The legal troubles at Tinder reveal more than a series of seriously unpleasant messages.
Prior to former vice president of marketing and apparent co-founder Whitney Wolfe’s legal action, the hookup app’s origin story had been presented quite simply with its success balanced on the shoulders of two co-founders, Sean Rad and Justin Mateen. But a more complex picture has emerged.
Writing for Bloomberg Businesweek, Nick Summers describes how, while reporting a previous feature on the company, he discovered that the “meteoric startup…wasn’t really a startup”. Shepherded into life at an IAC incubator, Tinder is owned and controlled by IAC.
But in the early flurry of press, Rad and Mateen presented the company as a product of their creative inspiration alone. Would the two have made Time’s 30 under 30 list in 2013 as simply employees of IAC?
Whitney Wolfe?
Summer reveals in his latest article that IAC’s PR department had originally described Wolfe as one of Tinder’s five co-founders. In her lawsuit, Wolfe alleges that the title was “stripped away from her because she is ‘a girl’”.
Summer concludes that “Whitney Wolfe was part of the real creation of Tinder, and that deserves to be known”. Unfortunately, it seems her work did not fit with the neat origin myth the Tinder team were trying to sell.
Wolfe is far from the first key member of a startup’s early team to find themselves squeezed out of the creation story.
Forgotten founders
Eduardo Saverin was only restored in Facebook’s official history as one of its co-founders after protracted legal action.
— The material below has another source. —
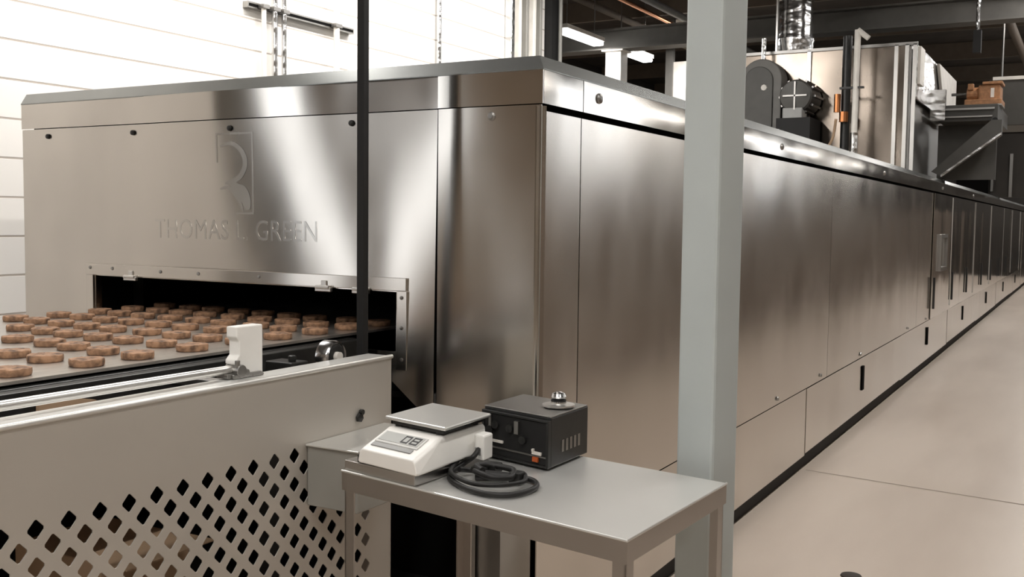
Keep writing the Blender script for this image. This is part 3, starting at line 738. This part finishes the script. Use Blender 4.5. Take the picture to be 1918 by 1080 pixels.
# belt guard, rounded at the top
bgd = thing('belt_guard', 'dark grey belt guard with rounded top on the housing front, beside the big column', 'guard', (10.8, 3.05, 2.0))
def stadium(yc, hw_, z0, ztop, n=16):
    return [(yc-hw_, z0), (yc+hw_, z0)]+[(yc+hw_*cos(pi*i/n), ztop-hw_+hw_*sin(pi*i/n)) for i in range(n+1)]
obj('guard_rim', B().prism([(10.72, y, z) for y, z in stadium(3.09, .215, 2.003, 3.20)], (.25, 0, 0)), BEAMP, bgd, bevel=.01)
obj('guard_face', B().prism([(10.70, y, z) for y, z in stadium(3.11, .15, 2.003, 3.12)], (.03, 0, 0)), PLATF, bgd, bevel=.006)
obj('guard_bolt', B().lathe((10.70, 3.05, 2.90), (-1, 0, 0), [(.034, 0), (.03, .012), (0, .014)], 8), WHITEW, bgd)
obj('lifting_stud', B().cyl((10.8, 3.09, 3.19), (10.8, 3.09, 3.42), .022, 10), GALV, bgd)
# blower
bl = thing('blower_motor', 'dark round blower motor beside the belt guard on the oven top', 'motor', (10.8, 2.66, 2.0))
obj('motor_body', B().cyl((10.55, 2.68, 2.78), (10.95, 2.68, 2.78), .165, 24), BLACKP, bl, smooth=True)
fins = B()
for q in range(12):
    a = 2*pi*q/12; fins.box(-.01, .01, .15, .185, 0, .34, lambda x_, y_, z_: (10.6+z_, 2.68+cos(a)*y_-sin(a)*x_, 2.78+sin(a)*y_+cos(a)*x_))
obj('cooling_fin', fins, DULL, bl)
obj('terminal_box', B().box(10.5, 10.7, 2.60, 2.80, 2.55, 2.66), GREYP, bl, bevel=.01)
obj('fan_cover', B().lathe((10.55, 2.68, 2.78), (-1, 0, 0), [(.165, 0), (.15, .03), (.05, .045), (0, .045)], 24), PLATF, bl, smooth=True)
obj('cover_rib', B().box(10.495, 10.515, 2.672, 2.688, 2.64, 2.92).box(10.495, 10.515, 2.56, 2.80, 2.772, 2.788), DULL, bl)
obj('motor_base', B().box(10.5, 10.95, 2.52, 2.86, 2.003, 2.56), BLACK, bl)
obj('base_strut', B().cyl((10.48, 2.84, 2.44), (10.48, 2.60, 2.05), .022, 8), TUBE, bl)
# duct up to the roof
dk = thing('exhaust_duct', 'shiny round metal duct rising from the housing to the ceiling', 'duct', (11.5, 2.95, 3.28))
obj('duct_pipe', B().lathe((11.5, 2.95, 3.315), (0, 0, 1), [(.19, 0), (.185, .04), (.185, .60), (.20, .61), (.20, .66), (.185, .67), (.185, 1.43)], 32), GALV, dk, smooth=True)
obj('duct_collar', B().lathe((11.5, 2.95, 3.315), (0, 0, 1), [(.23, 0), (.23, .03), (.19, .05), (.205, .16), (.205, .19), (.19, .2)], 32), GALV, dk, smooth=True)
obj('duct_seam', B().box(11.27, 11.31, 3.08, 3.10, 3.33, 4.7), TUBE, dk)
# vent pipe with hook top, gas line, cable
vp = thing('vent_pipe', 'thin white upright pipe with hooked top beside the housing front', 'pipe', (10.6, 1.98, 2.0))
obj('pipe', B().cyl((10.6, 2.11, 2.35), (10.6, 2.105, 3.40), .030, 12).cyl((10.6, 2.105, 3.40), (10.6, 2.0, 3.31), .026, 10), WHITEC, vp, smooth=True)
obj('pipe_sleeve', B().cyl((10.6, 2.11, 2.19), (10.6, 2.11, 2.40), .036, 12), GALV, vp, smooth=True)
obj('pipe_base', B().cyl((10.6, 2.11, 2.003), (10.6, 2.11, 2.19), .03, 12), BLACKP, vp, smooth=True)
obj('pipe_clamp', B().box(10.58, 10.62, 2.03, 2.26, 2.83, 2.85), BLACKP, vp)
gv_ = thing('gas_line', 'black upright pipe with copper valve in front of the housing', 'pipe', (10.8, 2.26, 2.0))
obj('pipe', B().cyl((10.8, 2.24, 2.003), (10.8, 2.24, 3.38), .045, 14), BLACKP, gv_, smooth=True)
obj('copper_valve', B().cyl((10.74, 2.31, 2.62), (10.74, 2.31, 2.80), .034, 10).cyl((10.72, 2.24, 2.52), (10.72, 2.24, 2.62), .045, 10), BRASS, gv_)
cbp = smooth_path([(10.7, 2.31, 2.55), (10.7, 2.34, 2.35), (10.65, 2.42, 2.2), (10.45, 2.45, 2.08), (10.4, 2.44, 2.016)], 8)
o = obj('cable', B().tube(cbp, .014, 8), CARD, smooth=True); tag(o, 'thin tan cable hanging from the copper valve down to the oven top', 'cable')

# platform that carries the gear motor on the aisle side
pl = thing('service_platform', 'dark grey bracket platform jutting over the aisle behind the housing', 'platform', (12.4, 1.3, 2.0))
obj('plate_box', B().box(12.2, 13.6, .95, 1.54, 2.62, 2.80), PLATF, pl, bevel=.01)
obj('back_plate', B().box(12.6, 12.64, .98, 1.585, 2.01, 2.62), PLATF, pl)
obj('diagonal_brace', B().prism([(12.1, 1.58, 2.08), (12.1, 1.48, 2.03), (12.1, .90, 2.46), (12.1, .90, 2.62), (12.1, 1.0, 2.62)], (.12, 0, 0)), PLATF, pl)
obj('brace_edge', B().box(0, 1, -.012, .012, -.012, .012, lambda a, b_, c_: (12.09+b_, 1.48-.58*a, 2.035+.44*a+c_)), GALV, pl)
obj('rail', B().box(12.15, 12.19, .98, 1.54, 2.74, 2.76).box(12.15, 12.19, 1.0, 1.6, 2.66, 2.675), DULL, pl)
obj('platform_bolt', B().cyl((12.13, 1.52, 2.64), (12.2, 1.52, 2.64), .03, 8).cyl((12.13, .97, 2.62), (12.2, .97, 2.62), .03, 8), BLACK, pl)
gm = thing('gear_motor', 'orange brown gear motor on the dark platform at upper right', 'motor', (12.5, 1.12, 2.80))
obj('motor_housing', B().box(12.4, 12.75, .95, 1.17, 2.83, 3.03), GEAR, gm, bevel=.02)
obj('gearbox', B().box(12.35, 12.8, .93, 1.30, 2.81, 2.87).cyl((12.5, 1.17, 2.94), (12.5, 1.29, 2.94), .075, 16).box(12.42, 12.5, 1.22, 1.28, 2.98, 3.05), GEAR, gm, bevel=.008)
obj('motor_lid', B().box(12.38, 12.72, .93, 1.13, 3.03, 3.06), GEAR, gm, bevel=.006)
obj('name_plate', B().box(12.396, 12.40, 1.01, 1.045, 2.89, 2.99), WHITEW, gm)
obj('shaft', B().cyl((12.5, 1.28, 2.95), (12.5, 1.45, 2.945), .016, 10), GALV, gm)
obj('motor_foot', B().box(12.35, 12.8, .93, 1.30, 2.80, 2.815), DULL, gm)
ec = thing('hanging_cabinet', 'dark grey box hanging behind the gear motor with pale edge', 'cabinet', (15, .9, 2.2))
obj('cabinet_body', B().box(14, 15, .62, 1.20, 2.72, 3.28), PLATF, ec, bevel=.01)
for yy in (.7, 1.1): obj('hanger', B().cyl((14.5, yy, 3.28), (14.5, yy, 4.75), .012, 8), DULL, ec)
obj('top_edge', B().box(13.97, 14, .62, 1.16, 3.27, 3.31), WHITEC, ec)
obj('side_edge', B().box(13.96, 14, .60, .68, 2.72, 3.2), WHITEW, ec)
hl = thing('hanging_bracket', 'short dark bracket hanging from the ceiling above the gear motor', 'bracket', (12.5, 1.2, 3.6))
obj('drop_rod', B().cyl((12.3, 1.19, 3.42), (12.3, 1.19, 4.74), .022, 10), GALV, hl)
obj('clevis', B().box(12.26, 12.34, 1.15, 1.23, 3.36, 3.6), BLACK, hl)
ar = thing('arched_machine', 'dark far machine with a round black opening on top of the oven', 'machine', (20, 2, 2.0))
obj('machine_face', B().box(20, 20.2, .7, 2.35, 2.003, 3.1), FARW, ar)
obj('round_opening', B().prism([(19.95, y, z) for y, z in stadium(1.92, .26, 2.003, 2.62)], (.06, 0, 0)), VOID, ar)
obj('machine_rib', B().box(19.93, 20, 1.28, 1.33, 2.003, 2.75).box(19.93, 20, 1.58, 1.62, 2.1, 2.6), DULL, ar)
# small dark cap lying on the floor at the frame's lower edge
o = obj('floor_cap', B().lathe((4.48, .842, 0), (0, 0, 1), [(.045, 0), (.042, .006), (.03, .010), (0, .011)], 20), DRAIN, smooth=True)
tag(o, 'small dark round cap on the concrete floor at the lower picture edge', 'cap')

# ------------------------------------------------------------------ camera and world
f, yaw, pit, rol = 1932.8, .512458, .0662965, -.0121167
fw = Vector((cos(yaw)*cos(pit), sin(yaw)*cos(pit), -sin(pit))); r0 = Vector((sin(yaw), -cos(yaw), 0)); d0 = fw.cross(r0)
rt = cos(rol)*r0+sin(rol)*d0; dn = -sin(rol)*r0+cos(rol)*d0
cd = bpy.data.cameras.new('camera'); cam = bpy.data.objects.new('camera', cd); COL.objects.link(cam)
M = Matrix((rt, -dn, -fw)).transposed().to_4x4(); M.translation = (0, 0, 1.5)
cam.matrix_world = M; cd.sensor_width = 36; cd.lens = f/1918*36; cd.clip_end = 120
sc.camera = cam
sc.cycles.sample_clamp_indirect = 6
w = bpy.data.worlds.new('hall'); sc.world = w; w.use_nodes = True
w.node_tree.nodes['Background'].inputs[0].default_value = (1, .95, .88, 1); w.node_tree.nodes['Background'].inputs[1].default_value = .15
vs = sc.view_settings
vs.view_transform = 'Standard'; vs.look = 'None'; vs.exposure = .6; vs.gamma = 1
vs.use_curve_mapping = False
Noah Glass will forever be known as the “forgotten Twitter co-founder” after he was pushed to one side, even if he did later benefit hugely from the company’s IPO.
The startup world and the press that reports on it has focused on the idea of the visionary founder for so long that admitting how messy companies can be at the beginning is difficult.
Stories such as eBay being founded to help Pierre Omidyar’s fiancee find more Pez dispensers for her collection or YouTube being created after its founders struggled to share videos of a dinner party online abide despite long ago being debunked. It’s because neat moments of inspiration are more appealing than head-scratching and notepads full of discarded ideas.
True stories are messy
Startups succeed or fail because of many more factors than their founders’ vision. Teams build companies and CEOs lead them. Tinder provides us with a great example of when the press image of a company doesn’t jive with what’s really going on inside. With incredible buzz around the app, it was easy to accept that it was the product of two people.
In fact, the idea of two guys building such a rocket ship was what made the story so compelling to begin with. Summers admits in his piece that he didn’t mention Wolfe as a co-founder because none of the men he spoke to mentioned her by name.
Hopefully the latest chapter in the Tinder story will encourage us all to ask more questions the next time the founders of a hot new startup are being feted. We should be looking at the teams behind these companies more and not just accepting the creation myths offered up to us. The true story of any startup is much messier than the polished PR presentation.